I've been through two, but this is the first one that's really kicked my butt. Financially, I'm feeling the pinch. My company believes in noncompetitive salaries and lots of stock; said stock is down 85%. But I don't think the financial picture is the biggest part of my malaise.
I'm seeing how enormous and pervasive are the effects of luck. I see it in who got laid off in my office -- not that the choice wasn't inevitable when the time came, but that it was all timing, and that if the ax had fallen earlier or later it would have been different people. I see it in who doesn't ever need to work again: I have two friends who got big buckets of stock from the same company near the top of the bubble, and one got his certificate from the transfer agent noticeably earlier than the other did, so he doesn't ever need to work again and the other guy might maybe buy a car with his stock some day. I have friends who worked very hard for the wrong companies, or for the right companies at the wrong time. I could go on. Most of us could, I suspect.
Luck.
We don't like to think about luck having such a big effect. Successful people would prefer to credit their success to hard work, intelligence, or persistence. Our culture tends to say that people with those qualities are "good people" and they "deserve" success. We wouldn't put the word "luck" in the same sentence with "deserve". On the flip side, I'm sure not-so-successful people would like to think that if they just keep working hard, they'll get a commensurate reward. It's better than hopeless fatalism, right?

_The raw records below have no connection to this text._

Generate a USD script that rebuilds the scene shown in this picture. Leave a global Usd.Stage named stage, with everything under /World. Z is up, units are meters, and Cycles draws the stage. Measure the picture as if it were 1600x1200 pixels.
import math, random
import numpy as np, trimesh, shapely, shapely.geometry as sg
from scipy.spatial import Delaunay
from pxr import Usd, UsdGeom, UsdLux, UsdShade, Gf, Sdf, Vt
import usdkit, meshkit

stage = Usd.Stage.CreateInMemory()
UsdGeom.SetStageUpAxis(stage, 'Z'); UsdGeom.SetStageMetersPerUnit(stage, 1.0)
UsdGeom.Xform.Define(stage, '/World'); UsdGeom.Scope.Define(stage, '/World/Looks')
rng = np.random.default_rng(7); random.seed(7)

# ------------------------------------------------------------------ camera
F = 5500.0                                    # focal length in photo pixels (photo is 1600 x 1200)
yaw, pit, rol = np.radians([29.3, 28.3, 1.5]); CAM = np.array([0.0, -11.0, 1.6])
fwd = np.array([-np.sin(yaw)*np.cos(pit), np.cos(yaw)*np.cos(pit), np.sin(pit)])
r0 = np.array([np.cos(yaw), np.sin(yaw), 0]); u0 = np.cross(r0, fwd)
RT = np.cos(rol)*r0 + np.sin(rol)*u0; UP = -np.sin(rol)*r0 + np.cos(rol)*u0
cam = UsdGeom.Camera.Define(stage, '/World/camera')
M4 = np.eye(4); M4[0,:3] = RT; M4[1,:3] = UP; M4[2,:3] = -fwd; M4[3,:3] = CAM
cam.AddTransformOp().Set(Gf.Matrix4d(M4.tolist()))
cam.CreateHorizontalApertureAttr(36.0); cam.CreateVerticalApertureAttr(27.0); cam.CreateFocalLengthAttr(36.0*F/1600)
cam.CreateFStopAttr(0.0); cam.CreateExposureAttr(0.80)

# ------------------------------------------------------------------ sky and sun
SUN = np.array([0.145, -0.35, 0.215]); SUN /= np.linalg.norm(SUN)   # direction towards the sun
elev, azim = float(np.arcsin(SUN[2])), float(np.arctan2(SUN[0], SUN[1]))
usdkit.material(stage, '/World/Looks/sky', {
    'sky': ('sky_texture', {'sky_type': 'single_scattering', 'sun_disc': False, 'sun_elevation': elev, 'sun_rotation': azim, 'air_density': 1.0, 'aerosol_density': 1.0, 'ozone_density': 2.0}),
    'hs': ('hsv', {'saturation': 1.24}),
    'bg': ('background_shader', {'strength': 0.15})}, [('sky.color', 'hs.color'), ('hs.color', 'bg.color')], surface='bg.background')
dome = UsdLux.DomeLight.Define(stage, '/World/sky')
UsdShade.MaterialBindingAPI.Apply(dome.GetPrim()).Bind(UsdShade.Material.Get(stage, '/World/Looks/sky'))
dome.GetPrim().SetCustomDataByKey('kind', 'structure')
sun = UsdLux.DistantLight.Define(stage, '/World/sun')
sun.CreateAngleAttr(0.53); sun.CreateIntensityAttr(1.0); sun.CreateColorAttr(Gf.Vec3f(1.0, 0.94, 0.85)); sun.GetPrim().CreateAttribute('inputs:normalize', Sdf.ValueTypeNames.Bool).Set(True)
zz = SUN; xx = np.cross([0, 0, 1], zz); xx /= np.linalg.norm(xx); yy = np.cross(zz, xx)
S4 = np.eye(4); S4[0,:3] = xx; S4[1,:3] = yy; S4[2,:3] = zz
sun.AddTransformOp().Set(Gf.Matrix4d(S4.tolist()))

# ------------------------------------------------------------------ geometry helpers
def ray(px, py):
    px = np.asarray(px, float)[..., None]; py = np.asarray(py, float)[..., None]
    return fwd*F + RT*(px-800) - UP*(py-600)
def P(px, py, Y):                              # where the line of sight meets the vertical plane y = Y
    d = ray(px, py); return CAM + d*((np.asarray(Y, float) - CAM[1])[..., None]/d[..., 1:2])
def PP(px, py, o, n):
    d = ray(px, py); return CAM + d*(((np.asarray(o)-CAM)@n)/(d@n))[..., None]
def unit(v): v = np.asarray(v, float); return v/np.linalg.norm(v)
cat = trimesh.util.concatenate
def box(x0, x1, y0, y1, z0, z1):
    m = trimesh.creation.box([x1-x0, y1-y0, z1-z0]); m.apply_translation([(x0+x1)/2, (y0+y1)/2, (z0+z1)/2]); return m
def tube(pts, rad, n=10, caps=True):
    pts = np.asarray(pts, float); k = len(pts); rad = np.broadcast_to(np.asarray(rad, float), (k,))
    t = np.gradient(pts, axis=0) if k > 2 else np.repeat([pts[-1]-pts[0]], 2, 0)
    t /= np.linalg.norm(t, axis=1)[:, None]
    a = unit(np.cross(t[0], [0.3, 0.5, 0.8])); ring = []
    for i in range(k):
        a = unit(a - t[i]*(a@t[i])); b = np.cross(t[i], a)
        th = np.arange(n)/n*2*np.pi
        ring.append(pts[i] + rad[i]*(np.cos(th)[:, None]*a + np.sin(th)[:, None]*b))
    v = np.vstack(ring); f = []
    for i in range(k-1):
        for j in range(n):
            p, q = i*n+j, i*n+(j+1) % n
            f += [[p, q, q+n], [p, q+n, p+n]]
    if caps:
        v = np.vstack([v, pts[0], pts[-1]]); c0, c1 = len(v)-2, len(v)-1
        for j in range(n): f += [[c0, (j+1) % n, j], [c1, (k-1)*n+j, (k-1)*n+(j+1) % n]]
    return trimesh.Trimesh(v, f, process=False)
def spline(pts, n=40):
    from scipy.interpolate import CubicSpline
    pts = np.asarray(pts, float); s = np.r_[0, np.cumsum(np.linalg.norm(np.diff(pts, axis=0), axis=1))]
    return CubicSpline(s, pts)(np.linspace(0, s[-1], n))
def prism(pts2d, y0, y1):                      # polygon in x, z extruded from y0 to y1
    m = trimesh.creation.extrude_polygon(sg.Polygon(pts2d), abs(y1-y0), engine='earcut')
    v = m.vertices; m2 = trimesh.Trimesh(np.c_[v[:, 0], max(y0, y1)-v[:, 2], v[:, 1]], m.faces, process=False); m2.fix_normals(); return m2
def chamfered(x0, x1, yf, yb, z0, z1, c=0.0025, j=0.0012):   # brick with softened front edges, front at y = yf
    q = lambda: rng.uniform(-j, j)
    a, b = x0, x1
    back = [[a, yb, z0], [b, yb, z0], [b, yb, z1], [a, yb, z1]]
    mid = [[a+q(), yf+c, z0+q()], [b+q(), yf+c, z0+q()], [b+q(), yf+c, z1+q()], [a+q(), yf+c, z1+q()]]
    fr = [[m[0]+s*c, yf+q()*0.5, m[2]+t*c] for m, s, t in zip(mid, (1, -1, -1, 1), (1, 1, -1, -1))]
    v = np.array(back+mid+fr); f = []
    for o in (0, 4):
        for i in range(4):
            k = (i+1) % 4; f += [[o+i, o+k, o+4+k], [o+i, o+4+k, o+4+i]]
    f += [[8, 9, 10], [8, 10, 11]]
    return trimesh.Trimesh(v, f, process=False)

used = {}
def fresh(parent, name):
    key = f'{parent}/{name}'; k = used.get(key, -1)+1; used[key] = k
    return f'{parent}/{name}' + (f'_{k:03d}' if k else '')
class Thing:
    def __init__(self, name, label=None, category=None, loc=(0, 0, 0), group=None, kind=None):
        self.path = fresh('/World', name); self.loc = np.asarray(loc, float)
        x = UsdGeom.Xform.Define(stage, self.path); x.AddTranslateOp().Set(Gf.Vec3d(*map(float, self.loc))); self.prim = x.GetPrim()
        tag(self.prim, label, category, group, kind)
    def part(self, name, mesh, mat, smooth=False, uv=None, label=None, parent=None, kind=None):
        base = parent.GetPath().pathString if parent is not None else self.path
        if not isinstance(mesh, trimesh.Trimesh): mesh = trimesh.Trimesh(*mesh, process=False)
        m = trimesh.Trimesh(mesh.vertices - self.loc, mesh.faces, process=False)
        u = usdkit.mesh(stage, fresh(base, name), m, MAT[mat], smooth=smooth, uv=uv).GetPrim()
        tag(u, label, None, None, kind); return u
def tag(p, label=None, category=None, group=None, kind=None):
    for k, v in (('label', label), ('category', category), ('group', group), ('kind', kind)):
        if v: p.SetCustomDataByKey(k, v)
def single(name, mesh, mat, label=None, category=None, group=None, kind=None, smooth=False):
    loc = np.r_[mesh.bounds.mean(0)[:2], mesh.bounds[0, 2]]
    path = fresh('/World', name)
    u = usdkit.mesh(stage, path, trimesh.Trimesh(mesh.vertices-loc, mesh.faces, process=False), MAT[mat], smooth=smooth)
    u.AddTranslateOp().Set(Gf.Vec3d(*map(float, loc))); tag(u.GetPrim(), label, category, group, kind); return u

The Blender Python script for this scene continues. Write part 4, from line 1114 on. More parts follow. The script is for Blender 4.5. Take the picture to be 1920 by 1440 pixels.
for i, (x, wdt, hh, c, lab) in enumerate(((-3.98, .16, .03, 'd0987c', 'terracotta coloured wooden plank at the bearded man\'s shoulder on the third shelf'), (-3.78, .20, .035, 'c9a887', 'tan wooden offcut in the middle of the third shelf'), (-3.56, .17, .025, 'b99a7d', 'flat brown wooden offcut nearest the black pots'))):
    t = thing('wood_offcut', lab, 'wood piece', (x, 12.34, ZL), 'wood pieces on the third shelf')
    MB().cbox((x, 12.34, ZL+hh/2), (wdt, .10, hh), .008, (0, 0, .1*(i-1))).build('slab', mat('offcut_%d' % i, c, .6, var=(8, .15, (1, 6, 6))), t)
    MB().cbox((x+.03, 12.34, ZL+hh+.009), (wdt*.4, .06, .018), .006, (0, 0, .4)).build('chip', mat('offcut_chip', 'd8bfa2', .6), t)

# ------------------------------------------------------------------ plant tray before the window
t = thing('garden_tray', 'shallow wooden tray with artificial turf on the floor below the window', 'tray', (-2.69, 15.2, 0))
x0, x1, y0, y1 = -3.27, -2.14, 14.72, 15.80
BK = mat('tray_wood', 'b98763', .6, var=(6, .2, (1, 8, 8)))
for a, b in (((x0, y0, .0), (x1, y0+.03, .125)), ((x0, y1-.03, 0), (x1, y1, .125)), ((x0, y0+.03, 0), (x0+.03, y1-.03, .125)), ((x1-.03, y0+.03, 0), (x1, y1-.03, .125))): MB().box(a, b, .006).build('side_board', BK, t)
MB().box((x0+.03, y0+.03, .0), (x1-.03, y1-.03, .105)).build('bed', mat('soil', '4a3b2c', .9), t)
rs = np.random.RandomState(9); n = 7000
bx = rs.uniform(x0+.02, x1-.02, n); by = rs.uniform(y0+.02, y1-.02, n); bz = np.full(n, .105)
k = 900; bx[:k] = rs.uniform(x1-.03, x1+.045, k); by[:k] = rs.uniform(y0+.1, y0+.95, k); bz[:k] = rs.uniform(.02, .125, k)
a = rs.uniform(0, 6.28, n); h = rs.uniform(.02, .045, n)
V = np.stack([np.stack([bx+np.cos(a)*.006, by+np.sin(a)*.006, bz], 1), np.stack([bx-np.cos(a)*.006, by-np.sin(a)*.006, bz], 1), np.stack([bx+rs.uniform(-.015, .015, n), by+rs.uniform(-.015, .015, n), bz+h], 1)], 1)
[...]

And, to be fair, success is definitely influenced by hard work, intelligence, gumption, and a whole host of other qualities. But luck seems to outvote them all. It's almost taboo to mention it, but that doesn't change the situation.
So that's a big part of my malaise.
There's also some survivor guilt in there, I'm sure. And there's some anger at the revisionist history I see going on in my office: the people who got laid off are being talked about as if they were really poor performers, and I know in some cases that's just not true. Perhaps the people who stayed are trying to feel good about having escaped the cuts. Whatever the motivation, it still bothers me.
But the big part is me whining, yet again, as I have been whining since I was little: LIFE SHOULD BE FAIR!